The controversy over the purchase comes as some nations are already said to be decreasing their intelligence cooperation with Ankara, after it was reported that the government of Turkish Prime Minister Recep Tayyip Erdogan had deliberately burned ten Iranians working with Israel’s Mossad to uncover Iran’s nuclear program.

Last week Washington Institute fellow Soner Cagaptay described how Ankara is more broadly pivoting away and “has started to seek other allies, including Beijing.” Nonetheless Turkey today asked NATO to extend the deployment of Patriot missiles along its border with Syria for another year.
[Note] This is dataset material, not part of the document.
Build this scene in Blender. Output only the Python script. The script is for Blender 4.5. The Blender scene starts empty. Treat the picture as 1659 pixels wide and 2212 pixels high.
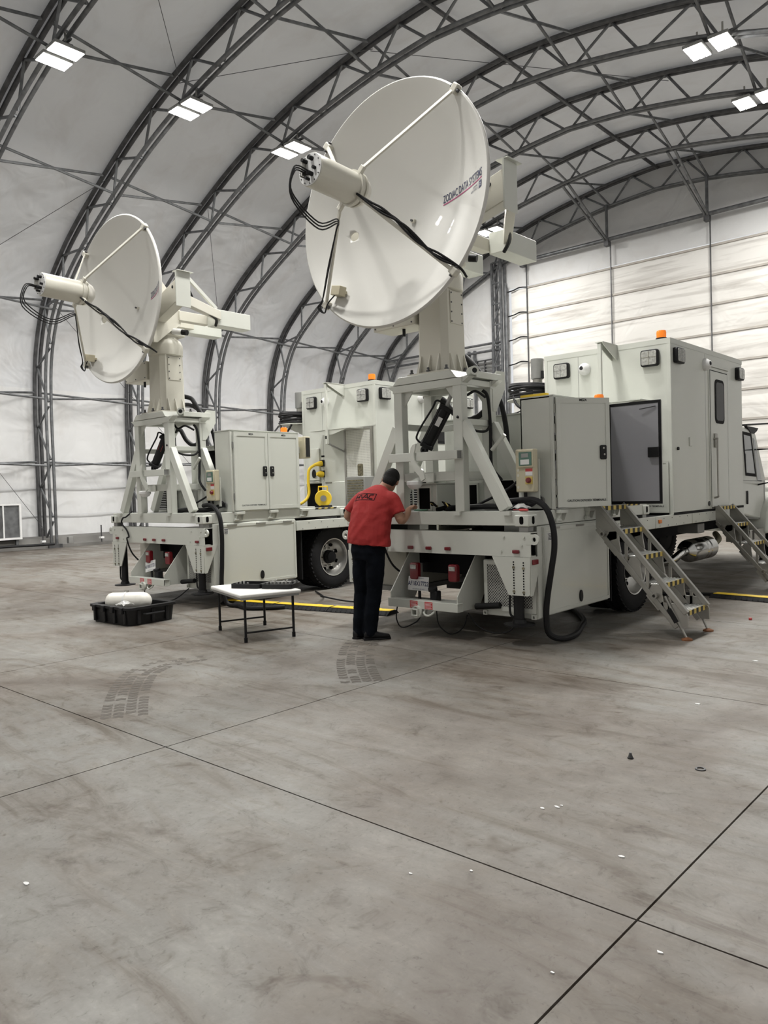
import bpy, bmesh, math, random
from mathutils import Vector, Matrix
from mathutils.bvhtree import BVHTree
random.seed(7)
PI = math.pi
R = math.radians
SC = bpy.context.scene
COL = SC.collection

# ------------------------------------------------------------------ camera
cam_d = bpy.data.cameras.new('camera')
cam = bpy.data.objects.new('camera', cam_d)
COL.objects.link(cam)
SC.camera = cam
CAM_H = 1.56
cam_d.sensor_fit = 'HORIZONTAL'
cam_d.sensor_width = 36.0
cam_d.lens = 36.0 * 1660.84 / 1659.0
cam_d.clip_start = 0.05
cam_d.clip_end = 200
_y, _p, _r = R(-42.107164), R(-1.684151), R(1.687457)
_f = Vector((math.sin(_y) * math.cos(_p), math.cos(_y) * math.cos(_p), math.sin(_p)))
_ri = Vector((math.cos(_y), -math.sin(_y), 0))
_dn = _f.cross(_ri)
_rr = math.cos(_r) * _ri + math.sin(_r) * _dn
_dd = -math.sin(_r) * _ri + math.cos(_r) * _dn
cam.matrix_world = Matrix(((_rr.x, -_dd.x, -_f.x, 0), (_rr.y, -_dd.y, -_f.y, 0), (_rr.z, -_dd.z, -_f.z, CAM_H), (0, 0, 0, 1)))

# ------------------------------------------------------------------ world and exposure
W = bpy.data.worlds.new('world')
SC.world = W
W.use_nodes = True
_bg = W.node_tree.nodes['Background']
_bg.inputs[1].default_value = 0.7
_tc = W.node_tree.nodes.new('ShaderNodeTexCoord')
_sp = W.node_tree.nodes.new('ShaderNodeSeparateXYZ')
_rp = W.node_tree.nodes.new('ShaderNodeValToRGB')      # overcast sky above, ground below the horizon
_rp.color_ramp.elements[0].position = 0.0
_rp.color_ramp.elements[0].color = (0.16, 0.155, 0.145, 1)
_rp.color_ramp.elements[1].position = 0.02
_rp.color_ramp.elements[1].color = (0.96, 0.98, 1.0, 1)
W.node_tree.links.new(_tc.outputs['Generated'], _sp.inputs[0])
W.node_tree.links.new(_sp.outputs['Z'], _rp.inputs['Fac'])
W.node_tree.links.new(_rp.outputs['Color'], _bg.inputs[0])
SC.view_settings.view_transform = 'Standard'
SC.view_settings.look = 'None'
SC.view_settings.gamma = 1.0
SC.view_settings.use_curve_mapping = False
SC.view_settings.exposure = 0.14
LAMP_POWER = 156.0      # each high-bay fixture carries two of these
LAMP_COLOR = (1.0, 0.985, 0.95)
SC.cycles.max_bounces = 4
SC.cycles.diffuse_bounces = 3
SC.cycles.glossy_bounces = 2
SC.cycles.transmission_bounces = 2
SC.cycles.transparent_max_bounces = 6

# ------------------------------------------------------------------ materials
def _n(nt, t, **kw):
    n = nt.nodes.new(t)
    for k, v in kw.items():
        setattr(n, k, v)
    return n

def mat(name, col, rough=0.5, metal=0.0, var=0.05, vscale=3.0, bump=0.0, bscale=60.0, coat=0.0, emit=None, estr=0.0, spec=0.5, alpha=1.0, trans=0.0):
    m = bpy.data.materials.new(name)
    m.use_nodes = True
    nt = m.node_tree
    b = nt.nodes['Principled BSDF']
    b.inputs['Roughness'].default_value = rough
    b.inputs['Metallic'].default_value = metal
    b.inputs['Coat Weight'].default_value = coat
    b.inputs['Specular IOR Level'].default_value = spec
    b.inputs['Alpha'].default_value = alpha
    b.inputs['Transmission Weight'].default_value = trans
    if emit:
        b.inputs['Emission Color'].default_value = (*emit, 1)
        b.inputs['Emission Strength'].default_value = estr
    tc = _n(nt, 'ShaderNodeTexCoord')
    nz = _n(nt, 'ShaderNodeTexNoise')
    nz.inputs['Scale'].default_value = vscale
    nz.inputs['Detail'].default_value = 1.5
    nt.links.new(tc.outputs['Object'], nz.inputs['Vector'])
    cr = _n(nt, 'ShaderNodeValToRGB')
    cr.color_ramp.elements[0].position = 0.3
    cr.color_ramp.elements[1].position = 0.72
    cr.color_ramp.elements[0].color = (*[c * (1 - var) for c in col], 1)
    cr.color_ramp.elements[1].color = (*[min(1, c * (1 + var)) for c in col], 1)
    nt.links.new(nz.outputs['Fac'], cr.inputs['Fac'])
    nt.links.new(cr.outputs['Color'], b.inputs['Base Color'])
    if bump > 0:
        n2 = _n(nt, 'ShaderNodeTexNoise')
        n2.inputs['Scale'].default_value = bscale
        n2.inputs['Detail'].default_value = 2
        nt.links.new(tc.outputs['Object'], n2.inputs['Vector'])
        bp = _n(nt, 'ShaderNodeBump')
        bp.inputs['Strength'].default_value = bump
        bp.inputs['Distance'].default_value = 0.02
        nt.links.new(n2.outputs['Fac'], bp.inputs['Height'])
        nt.links.new(bp.outputs['Normal'], b.inputs['Normal'])
    return m

M = {}
M['white'] = mat('white_paint', (0.615, 0.628, 0.575), 0.32, var=0.03, vscale=1.5, coat=0.15)
M['white2'] = mat('white_panel', (0.632, 0.647, 0.592), 0.24, var=0.025, vscale=0.8, coat=0.3)
M['cream'] = mat('cream_paint', (0.625, 0.606, 0.53), 0.4, var=0.03, vscale=2)
M['dish'] = mat('dish_paint', (0.62, 0.612, 0.575), 0.38, var=0.015, vscale=1.2, coat=0.1)
M['beige'] = mat('beige_plastic', (0.56, 0.51, 0.37), 0.5, var=0.04)
M['gray_door'] = mat('grey_door_lining', (0.36, 0.36, 0.385), 0.42, var=0.03)
M['gray'] = mat('grey_metal', (0.33, 0.33, 0.32), 0.45, 0.6, var=0.08)
M['galv'] = mat('galvanised_steel', (0.17, 0.175, 0.18), 0.48, 0.7, var=0.25, vscale=6)
M['galv_dark'] = mat('dark_galvanised_steel', (0.10, 0.10, 0.103), 0.5, 0.6, var=0.25, vscale=5)
M['alu'] = mat('aluminium', (0.42, 0.41, 0.38), 0.38, 0.85, var=0.10, vscale=5)
M['alu_bright'] = mat('bright_aluminium', (0.75, 0.75, 0.73), 0.3, 0.9, var=0.1, vscale=20)
M['chrome'] = mat('chrome', (0.62, 0.62, 0.60), 0.16, 1.0, var=0.04)
M['rim'] = mat('polished_wheel', (0.62, 0.61, 0.58), 0.3, 0.85, var=0.06)
M['black'] = mat('black_paint', (0.009, 0.009, 0.010), 0.5, var=0.2, spec=0.3)
M['rubber'] = mat('black_rubber', (0.010, 0.010, 0.011), 0.8, var=0.2, bump=0.15, bscale=90, spec=0.25)
M['cable'] = mat('black_cable', (0.008, 0.008, 0.009), 0.55, var=0.2, spec=0.3)
M['void'] = mat('dark_inside', (0.005, 0.005, 0.005), 0.9, var=0.2, spec=0.1)
M['chassis'] = mat('chassis_black', (0.009, 0.009, 0.010), 0.7, var=0.3, spec=0.2)
M['red'] = mat('red_lens', (0.17, 0.008, 0.013), 0.3, var=0.15, coat=0.2)
M['red_label'] = mat('red_label', (0.55, 0.06, 0.06), 0.5, var=0.05)
M['white_label'] = mat('white_label', (0.75, 0.75, 0.74), 0.5, var=0.02)
M['amber'] = mat('amber_lens', (0.9, 0.22, 0.02), 0.25, var=0.1, emit=(1.0, 0.25, 0.02), estr=0.25)
M['amber_dim'] = mat('amber_marker', (0.75, 0.22, 0.03), 0.3, var=0.1)
M['yellow'] = mat('yellow_plastic', (0.80, 0.55, 0.03), 0.45, var=0.06)
M['yellow_tape'] = mat('yellow_tape', (0.62, 0.47, 0.12), 0.6, var=0.08)
M['green_glass'] = mat('green_window', (0.06, 0.16, 0.12), 0.2, var=0.2, coat=0.5)
M['lens'] = mat('clear_lamp_lens', (0.40, 0.40, 0.375), 0.15, var=0.25, vscale=40, coat=0.6)
M['glass_dark'] = mat('dark_glass', (0.022, 0.022, 0.022), 0.25, var=0.05, spec=0.25)
M['glass_cab'] = mat('cab_glass', (0.12, 0.14, 0.14), 0.06, var=0.2, coat=1.0)
M['dark_text'] = mat('dark_lettering', (0.008, 0.008, 0.010), 0.8, var=0.0, spec=0.1)
M['navy'] = mat('navy_lettering', (0.025, 0.03, 0.09), 0.5, var=0.0)
M['magenta'] = mat('magenta_line', (0.42, 0.03, 0.16), 0.5, var=0.0)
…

NATO is likely to accede to the request to maintain the batteries, which were deployed to contain spillover from the crisis in Syria.

Egyptian outlet Al-Ahram today, echoing the consensus of analysts stretching back years, noted that Ankara has been partly responsible for the crisis in Syria:

Syria is not “dying”, as Gul said, but is rather being killed off by an unholy coalition of outside governments and the armed groups that they have been sponsoring. The Turkish government may be changing its tune now, but it still has to be held responsible for the consequences of the decision it took to confront the Syrian government even if it was not aware at the start what those consequences would be.

Turkey had been one of the Bashar al-Assad regime’s most significant international backers during the 2000s and then – after falling out with the regime – backing the relatively more extremist elements of the Syrian opposition.